I grew up in Surrey, England and moved to the East Coast of America for 14 years. Whilst in America, I completed a BA and a MA degree and soon after began my career as a corporate computer trainer. Those days as a trainer were spent teaching Microsoft Office-related computer courses, introductory to advanced. I returned to England in 2000.

If you asked me what my day is like, now that I focus almost entirely on home computer and digital tech training, I would say my day is more varied and that I get to know those I help even more. Computers, tablets and smartphones can be customized in endless different ways. I try to maximise what the computer can do for people and tailor the computer and lessons towards their interests and needs. And as my clients in their 90s remind me, it's never too late to learn.     

Since focusing on home computer training, I've noticed that there are plenty of people getting into difficulties with their computer and digital devices. I have heard people say "I don't like my computer" or "I want to throw my laptop out the window." I interpret this as "I don't understand my computer." I have been known to say to clients, "A computer is not like a microwave." With a microwave we press a few buttons, maybe venturing to do "defrost" occasionally. Computers, alas, are not so simple. 

There is also one huge difference between using a computer in the office versus using one at home. At home we have no IT (Information Technology) support personnel on site. It is essential, therefore, to learn to love your computer.  


Looking back Stateside 

Corporate computer training was where I learned how to be a trainer.
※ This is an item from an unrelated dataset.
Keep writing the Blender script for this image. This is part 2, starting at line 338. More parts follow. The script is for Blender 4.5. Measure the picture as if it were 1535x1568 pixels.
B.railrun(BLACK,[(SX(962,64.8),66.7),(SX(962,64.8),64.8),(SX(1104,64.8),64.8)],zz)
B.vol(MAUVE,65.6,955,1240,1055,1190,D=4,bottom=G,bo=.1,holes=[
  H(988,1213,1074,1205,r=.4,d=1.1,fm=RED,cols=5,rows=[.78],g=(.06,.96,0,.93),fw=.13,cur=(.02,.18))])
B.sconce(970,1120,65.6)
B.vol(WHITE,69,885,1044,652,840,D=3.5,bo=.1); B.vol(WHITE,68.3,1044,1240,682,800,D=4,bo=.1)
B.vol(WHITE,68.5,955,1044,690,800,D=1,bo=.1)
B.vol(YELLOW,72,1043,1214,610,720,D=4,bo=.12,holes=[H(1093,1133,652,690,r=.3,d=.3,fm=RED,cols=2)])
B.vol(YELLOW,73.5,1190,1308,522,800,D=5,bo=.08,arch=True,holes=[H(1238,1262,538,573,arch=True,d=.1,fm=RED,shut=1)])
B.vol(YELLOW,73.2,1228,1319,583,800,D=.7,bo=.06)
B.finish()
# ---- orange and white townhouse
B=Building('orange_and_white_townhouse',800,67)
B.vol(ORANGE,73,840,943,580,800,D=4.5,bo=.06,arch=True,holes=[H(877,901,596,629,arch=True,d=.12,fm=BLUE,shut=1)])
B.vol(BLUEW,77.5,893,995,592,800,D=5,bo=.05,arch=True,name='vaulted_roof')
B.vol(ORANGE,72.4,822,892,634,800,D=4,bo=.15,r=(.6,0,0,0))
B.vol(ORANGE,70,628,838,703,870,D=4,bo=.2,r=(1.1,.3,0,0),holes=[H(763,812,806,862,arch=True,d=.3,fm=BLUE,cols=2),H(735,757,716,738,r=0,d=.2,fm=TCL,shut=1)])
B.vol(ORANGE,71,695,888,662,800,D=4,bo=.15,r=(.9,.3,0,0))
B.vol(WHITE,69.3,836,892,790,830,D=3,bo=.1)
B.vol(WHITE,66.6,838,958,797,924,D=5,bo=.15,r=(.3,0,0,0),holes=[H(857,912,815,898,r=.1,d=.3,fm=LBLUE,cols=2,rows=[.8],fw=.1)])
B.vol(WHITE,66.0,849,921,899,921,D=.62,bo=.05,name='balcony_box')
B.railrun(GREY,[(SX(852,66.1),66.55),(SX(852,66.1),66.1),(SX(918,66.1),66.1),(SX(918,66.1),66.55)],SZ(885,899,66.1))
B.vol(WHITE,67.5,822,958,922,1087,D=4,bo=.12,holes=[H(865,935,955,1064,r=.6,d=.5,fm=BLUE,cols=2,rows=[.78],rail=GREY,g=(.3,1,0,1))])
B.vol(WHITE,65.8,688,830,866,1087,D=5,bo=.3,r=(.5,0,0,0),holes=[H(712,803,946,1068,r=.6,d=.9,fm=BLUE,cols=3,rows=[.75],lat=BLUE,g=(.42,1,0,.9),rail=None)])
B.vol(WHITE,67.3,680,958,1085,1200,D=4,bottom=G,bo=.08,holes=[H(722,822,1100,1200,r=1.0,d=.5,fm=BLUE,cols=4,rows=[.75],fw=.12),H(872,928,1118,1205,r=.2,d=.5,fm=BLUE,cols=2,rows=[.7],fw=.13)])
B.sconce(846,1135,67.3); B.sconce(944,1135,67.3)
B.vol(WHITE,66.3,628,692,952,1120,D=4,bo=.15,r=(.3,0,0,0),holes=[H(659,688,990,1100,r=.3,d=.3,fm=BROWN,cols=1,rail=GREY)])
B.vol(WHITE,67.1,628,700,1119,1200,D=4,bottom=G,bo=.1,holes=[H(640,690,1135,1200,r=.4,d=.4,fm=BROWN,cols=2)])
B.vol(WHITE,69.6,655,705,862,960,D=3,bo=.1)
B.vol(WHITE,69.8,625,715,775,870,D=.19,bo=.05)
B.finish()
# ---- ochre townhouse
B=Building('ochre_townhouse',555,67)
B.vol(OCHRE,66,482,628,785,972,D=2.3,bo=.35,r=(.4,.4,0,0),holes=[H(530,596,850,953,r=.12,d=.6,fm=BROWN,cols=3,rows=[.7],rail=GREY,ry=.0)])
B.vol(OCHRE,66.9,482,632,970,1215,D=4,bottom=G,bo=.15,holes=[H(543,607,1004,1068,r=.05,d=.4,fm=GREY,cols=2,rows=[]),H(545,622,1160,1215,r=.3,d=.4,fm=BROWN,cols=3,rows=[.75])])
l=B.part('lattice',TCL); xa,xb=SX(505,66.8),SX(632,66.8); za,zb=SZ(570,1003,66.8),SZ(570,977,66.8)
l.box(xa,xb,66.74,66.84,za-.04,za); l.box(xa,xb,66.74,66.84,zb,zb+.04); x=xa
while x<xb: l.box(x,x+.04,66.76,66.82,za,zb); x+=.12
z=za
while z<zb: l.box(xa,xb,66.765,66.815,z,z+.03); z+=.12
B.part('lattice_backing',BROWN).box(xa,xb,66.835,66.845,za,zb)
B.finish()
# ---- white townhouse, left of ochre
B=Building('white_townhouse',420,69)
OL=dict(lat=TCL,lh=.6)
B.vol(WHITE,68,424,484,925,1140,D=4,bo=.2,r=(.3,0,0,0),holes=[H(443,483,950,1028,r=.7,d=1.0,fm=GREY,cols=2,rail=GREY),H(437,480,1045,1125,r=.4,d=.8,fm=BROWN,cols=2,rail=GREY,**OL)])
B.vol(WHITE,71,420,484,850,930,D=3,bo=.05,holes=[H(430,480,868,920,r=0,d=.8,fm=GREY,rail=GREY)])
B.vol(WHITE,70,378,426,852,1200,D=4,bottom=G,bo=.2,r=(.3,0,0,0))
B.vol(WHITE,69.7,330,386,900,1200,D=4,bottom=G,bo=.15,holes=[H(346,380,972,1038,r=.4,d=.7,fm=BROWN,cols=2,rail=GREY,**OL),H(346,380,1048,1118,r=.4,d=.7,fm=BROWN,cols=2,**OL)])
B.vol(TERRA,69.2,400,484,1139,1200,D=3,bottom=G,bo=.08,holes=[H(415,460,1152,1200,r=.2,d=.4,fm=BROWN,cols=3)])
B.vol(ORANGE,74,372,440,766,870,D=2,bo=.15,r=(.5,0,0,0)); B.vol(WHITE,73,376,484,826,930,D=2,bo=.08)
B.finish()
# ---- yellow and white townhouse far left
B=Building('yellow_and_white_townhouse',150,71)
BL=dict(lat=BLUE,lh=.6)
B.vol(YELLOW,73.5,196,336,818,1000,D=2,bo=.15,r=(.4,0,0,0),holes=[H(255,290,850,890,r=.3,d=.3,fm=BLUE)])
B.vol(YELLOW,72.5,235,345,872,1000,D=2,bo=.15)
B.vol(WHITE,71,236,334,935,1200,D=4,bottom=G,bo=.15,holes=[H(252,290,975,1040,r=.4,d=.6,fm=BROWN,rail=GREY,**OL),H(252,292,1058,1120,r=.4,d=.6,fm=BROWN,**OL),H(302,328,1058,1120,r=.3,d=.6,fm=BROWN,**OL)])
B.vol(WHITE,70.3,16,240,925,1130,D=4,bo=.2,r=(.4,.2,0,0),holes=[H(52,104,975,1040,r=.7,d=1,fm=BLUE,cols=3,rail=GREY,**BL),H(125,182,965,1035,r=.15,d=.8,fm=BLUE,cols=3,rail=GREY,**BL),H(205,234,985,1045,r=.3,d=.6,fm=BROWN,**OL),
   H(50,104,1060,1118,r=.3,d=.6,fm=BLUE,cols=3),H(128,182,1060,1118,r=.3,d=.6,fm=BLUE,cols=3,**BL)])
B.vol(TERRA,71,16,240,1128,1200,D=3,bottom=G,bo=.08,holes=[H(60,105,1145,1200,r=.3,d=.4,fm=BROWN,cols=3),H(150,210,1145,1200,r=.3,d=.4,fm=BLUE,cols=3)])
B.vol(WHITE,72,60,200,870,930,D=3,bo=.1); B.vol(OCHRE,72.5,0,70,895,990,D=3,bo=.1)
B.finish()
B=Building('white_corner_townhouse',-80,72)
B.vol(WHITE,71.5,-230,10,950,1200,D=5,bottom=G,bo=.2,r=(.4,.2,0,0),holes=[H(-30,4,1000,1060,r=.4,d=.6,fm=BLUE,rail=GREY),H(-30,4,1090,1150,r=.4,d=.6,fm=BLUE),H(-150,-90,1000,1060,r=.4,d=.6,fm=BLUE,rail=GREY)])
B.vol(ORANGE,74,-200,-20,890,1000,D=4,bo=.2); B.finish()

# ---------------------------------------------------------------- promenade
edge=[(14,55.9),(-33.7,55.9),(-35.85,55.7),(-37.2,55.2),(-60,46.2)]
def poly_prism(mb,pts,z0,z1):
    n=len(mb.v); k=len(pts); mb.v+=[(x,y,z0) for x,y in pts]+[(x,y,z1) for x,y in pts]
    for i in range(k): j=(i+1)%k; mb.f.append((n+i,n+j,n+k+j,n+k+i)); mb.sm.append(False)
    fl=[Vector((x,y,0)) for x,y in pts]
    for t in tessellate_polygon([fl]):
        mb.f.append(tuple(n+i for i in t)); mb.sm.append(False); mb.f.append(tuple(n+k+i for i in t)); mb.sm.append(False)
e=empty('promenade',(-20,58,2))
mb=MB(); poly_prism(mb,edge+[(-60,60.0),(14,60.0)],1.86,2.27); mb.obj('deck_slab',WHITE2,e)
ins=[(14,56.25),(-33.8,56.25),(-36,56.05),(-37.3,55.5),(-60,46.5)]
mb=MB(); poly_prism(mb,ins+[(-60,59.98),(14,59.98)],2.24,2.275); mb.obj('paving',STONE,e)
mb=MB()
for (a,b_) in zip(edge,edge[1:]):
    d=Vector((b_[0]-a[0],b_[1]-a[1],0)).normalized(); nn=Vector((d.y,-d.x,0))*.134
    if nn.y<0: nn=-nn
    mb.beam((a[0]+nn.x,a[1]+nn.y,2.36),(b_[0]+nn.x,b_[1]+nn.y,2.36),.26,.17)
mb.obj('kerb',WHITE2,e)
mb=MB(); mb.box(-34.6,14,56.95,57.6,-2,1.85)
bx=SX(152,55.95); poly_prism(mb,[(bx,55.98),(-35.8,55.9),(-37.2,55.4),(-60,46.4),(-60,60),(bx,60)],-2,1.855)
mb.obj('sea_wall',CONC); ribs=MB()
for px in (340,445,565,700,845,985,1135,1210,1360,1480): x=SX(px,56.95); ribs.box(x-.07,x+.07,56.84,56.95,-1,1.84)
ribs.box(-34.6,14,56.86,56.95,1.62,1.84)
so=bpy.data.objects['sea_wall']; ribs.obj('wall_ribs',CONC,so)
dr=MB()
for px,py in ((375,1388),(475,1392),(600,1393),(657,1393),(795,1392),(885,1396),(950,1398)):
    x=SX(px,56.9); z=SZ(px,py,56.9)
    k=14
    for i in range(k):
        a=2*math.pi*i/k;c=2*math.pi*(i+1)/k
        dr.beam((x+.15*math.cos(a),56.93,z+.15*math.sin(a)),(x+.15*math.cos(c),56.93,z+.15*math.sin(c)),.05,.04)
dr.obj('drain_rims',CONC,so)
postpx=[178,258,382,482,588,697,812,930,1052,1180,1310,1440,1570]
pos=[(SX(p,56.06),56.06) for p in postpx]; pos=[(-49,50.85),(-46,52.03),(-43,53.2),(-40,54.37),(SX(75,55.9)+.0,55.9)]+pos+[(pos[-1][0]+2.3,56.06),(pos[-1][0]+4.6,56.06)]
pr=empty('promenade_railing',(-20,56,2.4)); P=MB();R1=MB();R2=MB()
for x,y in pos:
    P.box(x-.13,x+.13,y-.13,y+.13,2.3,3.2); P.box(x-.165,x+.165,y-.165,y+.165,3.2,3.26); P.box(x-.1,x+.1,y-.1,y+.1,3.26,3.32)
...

In 1996 I began teaching the Microsoft Office Suite (Word, Excel, PowerPoint, Outlook and Access) and the operating system of the day which was Windows 95. It was a fantastic opportunity as I worked as a freelance trainer simultaneously representing three top-notch training companies in the Washington, D.C. area. 

I noticed that computers "misbehaved" and screens "went funny" and toolbars had a habit of disappearing. My students got into all these difficulties and I had to get them out whilst keeping the flow of the classes going. My troubleshooting skills developed fast from this experience.

At a prominent law firm (with about 400 employees) I was brought in as an "efficiency expert" trainer. The company decided to switch from (the more popular at the time) Word Perfect word processor to Microsoft Word. There were lots of grumbles about this. I walked the floors of the office looking for ways to help staff do their computer work faster, using tools they did not know existed and helped them like their new word processor. I came up with ten reasons why Word was better than their old word processor and then went out and tried to convert staff one at a time.

At the same law firm, I enjoyed the challenge of the seasoned legal secretaries (who wanted to know all the advanced features in word processing) but also enjoyed helping other employees gain confidence and basic computing skills. My one-to-one time with executives eager to achieve email fluency was equally rewarding. In fact, it was the individual lessons at this stage in my career that broadened my knowledge of training quite considerably. I saw up close the anxieties people had with computing.

From 1996 to 2000, I worked in and around Washington, D.C. and Baltimore, working as a freelance computer trainer at the Treasury, the Federal Reserve, the Social Security Administration, and an assortment of other federal government agencies, numerous law firms, National Geographic and lots of smaller companies.